Em “cão de raça”, junta a musicalidade do Guto para traçar uma história dos percursos do colonialismo, do neocolonialismo e da divisão entre os negros. Em “Maçonaria” interpela-nos sobre as desigualdades que persistem no mundo. Em “Revolução já” ou “Começa em ti” instiga-nos a sermos atores das mudanças que queremos ver no mundo. Azagaia é um músico de combate e é impossível separar a sua identidade musical da sua identidade de africano e da identificação política, social e cultural que procura construir com as suas músicas.

Essa ligação está presente provavelmente na melhor música do disco. Feita em parceria com um grande músico angolano, o MC K, e com o rapper Valete, propõe uma narrativa a três escalas: a angolana, moçambicana e a portuguesa. Para concluir sobre as dificuldades, a história e os desafios dos povos destes três países. Valete é, como de costume, direto com as palavras:

"Zédu, sua filha Isabel e seus generais,
Compram Portugal, branqueiam capitais
Grandes accionistas da Galp, Zon, BCP
BPI, parcerias com a SONAE e a PT,
Compraram o Carreio da Manhã, Sol, Diário de Notícias,
Sábado, TCF, Record, Jornal de Notícias,
Portugal, lavandaria de dinheiro
Que não esconde o cheiro do imoralismo financeiro"

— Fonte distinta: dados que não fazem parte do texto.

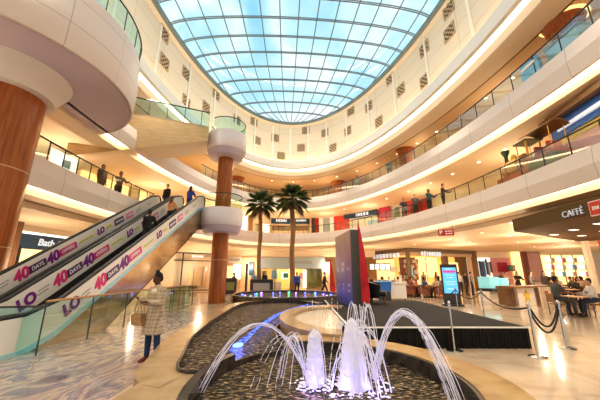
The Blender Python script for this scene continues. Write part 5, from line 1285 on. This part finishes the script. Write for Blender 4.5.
# blue crate and white serving trolley left of the diners
p = at_z(384.5, 301, 0)
t = empty('blue_crate', p, 'bright blue plastic crate on a low stand behind the stage, right of the black armchair', 'crate')
MB().box(p+V((0,0,.30)), (.7,.5,.5)).build('stand', K['dark'], t); b = MB(); b.slab([p+V(v) for v in ((-.36,-.26,.56),(.36,-.26,.56),(.42,-.30,1.15),(-.42,-.30,1.15))], (0,.58,0)); b.build('crate_body', K['blue'], t); MB().box(p+V((0,0,1.15)), (.92,.66,.06), bev=.02).build('rim', K['skyblue'], t)
p = at_z(397, 300, 0)
t = empty('serving_trolley', p, 'white draped serving trolley beside the blue crate', 'trolley')
MB().box(p+V((0,0,.55)), (1.1,.6,.9), bev=.03).build('cloth_cover', K['white'], t); MB().box(p+V((0,0,1.03)), (1.2,.7,.05)).build('tray', K['cornice'], t)
for x in (-.45,.45): MB().cyl(p+V((x,-.2,0)), p+V((x,-.2,.14)), .05, n=10).build('wheel', K['dark'], t)
for i, x in enumerate((-.35,-.05,.3)): tag(MB().lathe([(0,0),(.07,0),(.09,.10),(.05,.22),(.03,.34),(0,.34)], p+V((x,0,1.055)), 12).build('pitcher', K['steel'] if i%2 else K['white'], None, True), '%s pitcher on the white serving trolley' % ('left','middle','right')[i], 'pitcher', 'pitchers on the serving trolley', 'thing')
# black armchair on the stage behind the flag
bl = make_tub('leather_black'); bl.name = 'armchair'; bl.location = V((3.15,12.2,SZ)); bl.rotation_euler = (0,0,R(70)); bl.scale = (1.25,1.25,1.1); bl['label'] = 'low black armchair on the stage, right of the tall red flag'; del bl['group']
# cafe tables
def make_cafe_chair():
    t = empty('cafe_chair', (0,0,0), 'x', 'chair', 'dark cafe chairs')
    MB().box((0,0,.45), (.44,.44,.05), bev=.015).build('seat', K['brown'], t, world=False); MB().box((0,.21,.68), (.44,.04,.36), bev=.015).build('backrest', K['brown'], t, world=False)
    for x in (-.19,.19):
        for y in (-.19,.2): MB().cyl((x,y,0), (x,y,.45 if y < 0 else .62), .018, n=8).build('leg', K['dark'], t, world=False)
    return t
cch = make_cafe_chair(); ctab = make_table('cafe_table', .72, 'peach', 'cafe tables under the canopy')
def cafe(px, py, lab): p = at_z(px, py, 0); put_copy(ctab, 'caf', p, R(15), lab); return p
def cchair(p, a, lab, who=None, d=.66):
    q = p+V((math.cos(a)*d, math.sin(a)*d, 0)); put_copy(cch, 'cch', q, a-PI/2, lab)
    if who:
        heavy = 'heavy' in who['label']; r_, _d = person(loc=q+V((0,0,.02)), rz=a-PI/2, pose='sit', **who)
        if heavy: r_.scale = (1.16,1.12,1.03)
p = cafe(578, 316, 'cafe table between the man in grey and the person in the white patterned shirt')
cchair(p, R(172), 'cafe chair under the seated man in grey', dict(label='seated heavy man in a dark grey shirt at the front cafe table', h=1.76, top=(.10,.10,.10), bottom=(.07,.07,.075), skin='brown', vox=.018, sleeve=.6))
cchair(p, R(-20), 'cafe chair under the person in the white patterned shirt', dict(label='seated person in a white patterned shirt with back turned, at the front cafe table', h=1.72, top=(.70,.70,.72), bottom=(.04,.05,.1), skin='tan', vox=.018))
p = cafe(572, 303, 'second cafe table, behind the seated man in grey')
cchair(p, R(160), 'cafe chair at the left of the second cafe table', dict(label='person in a dark blue shirt at the second cafe table', h=1.70, top=(.10,.13,.20), skin='light'))
cchair(p, R(20), 'cafe chair at the right of the second cafe table', dict(label='person in black at the second cafe table', h=1.68, top=(.03,.03,.03), skin='tan'))
p = cafe(592, 300, 'third cafe table near the red kiosk')
cchair(p, R(100), 'cafe chair behind the third cafe table', dict(label='person in a red top near the red kiosk', h=1.66, top=(.5,.1,.08), skin='tan', style='long', female=True))
cchair(p, R(200), 'cafe chair at the left of the third cafe table', dict(label='person in beige near the red kiosk', h=1.70, top=(.55,.42,.3), skin='brown'))
p = cafe(563, 298, 'far cafe table behind the second cafe table, at its left')
cchair(p, R(170), 'cafe chair at the left of the far cafe table', dict(label='person in an orange top at the far cafe table', h=1.66, top=(.62,.28,.10), skin='brown', style='long', female=True, vox=.026))
cchair(p, R(60), 'cafe chair behind the far cafe table', dict(label='person in white behind the far cafe table', h=1.70, top=(.72,.70,.66), skin='light', vox=.026))
cchair(p, R(-30), 'cafe chair at the right of the far cafe table', dict(label='person in dark green at the far cafe table', h=1.70, top=(.06,.12,.07), skin='tan', vox=.026))
p = cafe(590, 294.5, 'farthest cafe table, near the cream corner post')
cchair(p, R(190), 'cafe chair at the left of the farthest cafe table', dict(label='person in slate blue at the farthest cafe table', h=1.68, top=(.16,.2,.28), skin='tan', vox=.026))
cchair(p, R(80), 'cafe chair behind the farthest cafe table', dict(label='person in maroon behind the farthest cafe table', h=1.68, top=(.3,.06,.08), skin='brown', vox=.026))
# a few people waiting before the restaurant
for i, (px, py, c_, lab) in enumerate(((401,291,(.70,.66,.60),'person in cream waiting at the restaurant counter'),(412,290.5,(.04,.04,.05),'person in black before the mahogany shelf'),(425,290.5,(.62,.30,.32),'person in rose before the mahogany shelf'),(438,290.5,(.66,.62,.58),'person in pale grey left of the digital kiosk'))):
    a = at_z(px, py, 0); person(lab, V((a.x,a.y,0)), R((20,160,-30,120)[i]), 1.68, 'stand', c_, (.05,.05,.06), ('tan','brown','light','tan')[i], style=('short','short','long','long')[i], female=i > 1, vox=.026)
# people at the counters
for i, (px, py, c_, lab, st_) in enumerate(((505,301,(.05,.05,.06),'person in black leaning at the lit display counter','short'),(509.5,299,(.55,.38,.25),'person in tan behind the service counter','short'),(521,299,(.03,.03,.04),'person in black with long hair behind the service counter','long'),(536,302,(.30,.28,.28),'person in grey standing right of the service counter','short'),(549,301,(.12,.09,.08),'person in brown behind the cafe board','long'))):
    a = at_z(px, py, 0)*1.0; person(lab, V((a.x*(1.16 if i == 0 else 1.06), a.y*(1.16 if i == 0 else 1.06), 0)), R((-30,10,-10,40,0)[i]), 1.70, 'rail' if i < 3 else 'stand', c_, (.05,.05,.06), ('brown','tan','light','tan','tan')[i], style=st_, vox=.026)
for i in range(3):
    a = at_z((462,468,474)[i], 297.5, 0); person(('person in a white shirt','person in black','person in a grey dress')[i]+' standing right of the digital kiosk', V((a.x*1.12,a.y*1.12,0)), R(30*i), 1.68, 'stand', ((.7,.68,.64),(.03,.03,.03),(.35,.33,.34))[i], (.05,.05,.07), ('tan','brown','light')[i], vox=.026)
# ================================================================== CAMERA
cam = bpy.data.cameras.new('camera'); co = bpy.data.objects.new('camera', cam); C.objects.link(co)
co.location = (0,0,EYE); co.rotation_euler = (R(90)+TILT, 0, 0); cam.sensor_width = 36; cam.lens = 36*FP/600; cam.clip_end = 300; cam.clip_start = .05
sc = bpy.context.scene; sc.camera = co
sc.view_settings.view_transform = 'Standard'; sc.view_settings.look = 'Medium High Contrast'; sc.view_settings.exposure = 0.08
sc.cycles.max_bounces = 8; sc.cycles.transparent_max_bounces = 16; sc.cycles.sample_clamp_indirect = 6; sc.cycles.caustics_reflective = False; sc.cycles.caustics_refractive = False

A música chama-se “Países do Medo” e vai ao essencial. Não para insistir no medo mas para acompanhar a revolta. Azagaia é também assim: um músico que acompanha lutas, corações e inquietações várias. É dono de um flow inconfundível, agressivo quando tem que ser, melódico quando a música o exige mas sempre integro e fiel à música que quer fazer e às pessoas que através dela quer representar.

É um músico de coerência. Começou em Babalze, passou agora por Cubaliwa e sabe para onde vai. Ou melhor: sabe exatamente com quem caminha.  

Texto originalmente publicado na Revista Vírus



1 comentário:

  1. Não entendi a música "Maçonaria". Ela critica ou a maçonaria quer mostrar a verdade?